**Task statement**
Your task is to restate the data word for word.

**Collected material**
=======
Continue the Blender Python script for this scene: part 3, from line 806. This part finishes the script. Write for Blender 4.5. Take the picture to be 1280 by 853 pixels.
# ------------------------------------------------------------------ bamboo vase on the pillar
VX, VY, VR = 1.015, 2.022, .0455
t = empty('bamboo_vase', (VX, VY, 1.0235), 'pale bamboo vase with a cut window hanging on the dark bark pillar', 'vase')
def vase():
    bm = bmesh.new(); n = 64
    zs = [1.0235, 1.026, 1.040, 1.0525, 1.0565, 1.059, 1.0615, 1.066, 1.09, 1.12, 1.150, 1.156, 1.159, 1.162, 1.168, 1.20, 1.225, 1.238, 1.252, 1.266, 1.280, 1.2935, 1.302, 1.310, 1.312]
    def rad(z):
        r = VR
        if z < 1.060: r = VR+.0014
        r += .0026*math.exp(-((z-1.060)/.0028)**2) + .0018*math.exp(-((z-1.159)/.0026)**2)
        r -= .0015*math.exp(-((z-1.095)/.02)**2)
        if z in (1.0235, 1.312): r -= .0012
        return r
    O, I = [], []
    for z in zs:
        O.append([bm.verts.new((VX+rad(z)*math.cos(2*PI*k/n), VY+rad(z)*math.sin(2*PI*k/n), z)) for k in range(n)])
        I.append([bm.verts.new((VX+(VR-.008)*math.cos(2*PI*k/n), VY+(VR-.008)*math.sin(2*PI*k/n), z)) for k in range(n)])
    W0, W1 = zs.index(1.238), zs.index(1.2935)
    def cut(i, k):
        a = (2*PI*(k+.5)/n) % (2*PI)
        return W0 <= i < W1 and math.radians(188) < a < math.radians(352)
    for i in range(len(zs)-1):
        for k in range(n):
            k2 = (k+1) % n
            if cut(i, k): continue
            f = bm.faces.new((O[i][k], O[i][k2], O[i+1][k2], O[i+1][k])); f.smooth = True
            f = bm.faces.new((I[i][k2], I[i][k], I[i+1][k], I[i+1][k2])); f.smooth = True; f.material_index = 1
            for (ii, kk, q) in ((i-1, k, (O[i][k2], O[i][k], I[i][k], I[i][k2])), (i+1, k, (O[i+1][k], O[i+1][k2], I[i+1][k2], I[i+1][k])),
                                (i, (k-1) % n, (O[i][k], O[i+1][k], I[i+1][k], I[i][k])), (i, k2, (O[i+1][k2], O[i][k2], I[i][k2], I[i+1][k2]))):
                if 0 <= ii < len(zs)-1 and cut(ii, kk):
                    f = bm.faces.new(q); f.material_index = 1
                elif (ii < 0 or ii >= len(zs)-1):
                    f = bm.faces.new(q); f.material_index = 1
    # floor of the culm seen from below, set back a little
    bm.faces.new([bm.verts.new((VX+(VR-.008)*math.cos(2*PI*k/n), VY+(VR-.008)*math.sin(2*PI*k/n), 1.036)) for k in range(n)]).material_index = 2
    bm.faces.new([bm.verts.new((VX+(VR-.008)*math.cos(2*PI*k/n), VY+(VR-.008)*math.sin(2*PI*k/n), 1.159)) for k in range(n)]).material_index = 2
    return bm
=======
**Solution to this task**
Continue the Blender Python script for this scene: part 3, from line 806. This part finishes the script. Write for Blender 4.5. Take the picture to be 1280 by 853 pixels.
# ------------------------------------------------------------------ bamboo vase on the pillar
VX, VY, VR = 1.015, 2.022, .0455
t = empty('bamboo_vase', (VX, VY, 1.0235), 'pale bamboo vase with a cut window hanging on the dark bark pillar', 'vase')
def vase():
    bm = bmesh.new(); n = 64
    zs = [1.0235, 1.026, 1.040, 1.0525, 1.0565, 1.059, 1.0615, 1.066, 1.09, 1.12, 1.150, 1.156, 1.159, 1.162, 1.168, 1.20, 1.225, 1.238, 1.252, 1.266, 1.280, 1.2935, 1.302, 1.310, 1.312]
    def rad(z):
        r = VR
        if z < 1.060: r = VR+.0014
        r += .0026*math.exp(-((z-1.060)/.0028)**2) + .0018*math.exp(-((z-1.159)/.0026)**2)
        r -= .0015*math.exp(-((z-1.095)/.02)**2)
        if z in (1.0235, 1.312): r -= .0012
        return r
    O, I = [], []
    for z in zs:
        O.append([bm.verts.new((VX+rad(z)*math.cos(2*PI*k/n), VY+rad(z)*math.sin(2*PI*k/n), z)) for k in range(n)])
        I.append([bm.verts.new((VX+(VR-.008)*math.cos(2*PI*k/n), VY+(VR-.008)*math.sin(2*PI*k/n), z)) for k in range(n)])
    W0, W1 = zs.index(1.238), zs.index(1.2935)
    def cut(i, k):
        a = (2*PI*(k+.5)/n) % (2*PI)
        return W0 <= i < W1 and math.radians(188) < a < math.radians(352)
    for i in range(len(zs)-1):
        for k in range(n):
            k2 = (k+1) % n
            if cut(i, k): continue
            f = bm.faces.new((O[i][k], O[i][k2], O[i+1][k2], O[i+1][k])); f.smooth = True
            f = bm.faces.new((I[i][k2], I[i][k], I[i+1][k], I[i+1][k2])); f.smooth = True; f.material_index = 1
            for (ii, kk, q) in ((i-1, k, (O[i][k2], O[i][k], I[i][k], I[i][k2])), (i+1, k, (O[i+1][k], O[i+1][k2], I[i+1][k2], I[i+1][k])),
                                (i, (k-1) % n, (O[i][k], O[i+1][k], I[i+1][k], I[i][k])), (i, k2, (O[i+1][k2], O[i][k2], I[i][k2], I[i+1][k2]))):
                if 0 <= ii < len(zs)-1 and cut(ii, kk):
                    f = bm.faces.new(q); f.material_index = 1
                elif (ii < 0 or ii >= len(zs)-1):
                    f = bm.faces.new(q); f.material_index = 1
    # floor of the culm seen from below, set back a little
    bm.faces.new([bm.verts.new((VX+(VR-.008)*math.cos(2*PI*k/n), VY+(VR-.008)*math.sin(2*PI*k/n), 1.036)) for k in range(n)]).material_index = 2
    bm.faces.new([bm.verts.new((VX+(VR-.008)*math.cos(2*PI*k/n), VY+(VR-.008)*math.sin(2*PI*k/n), 1.159)) for k in range(n)]).material_index = 2
    return bm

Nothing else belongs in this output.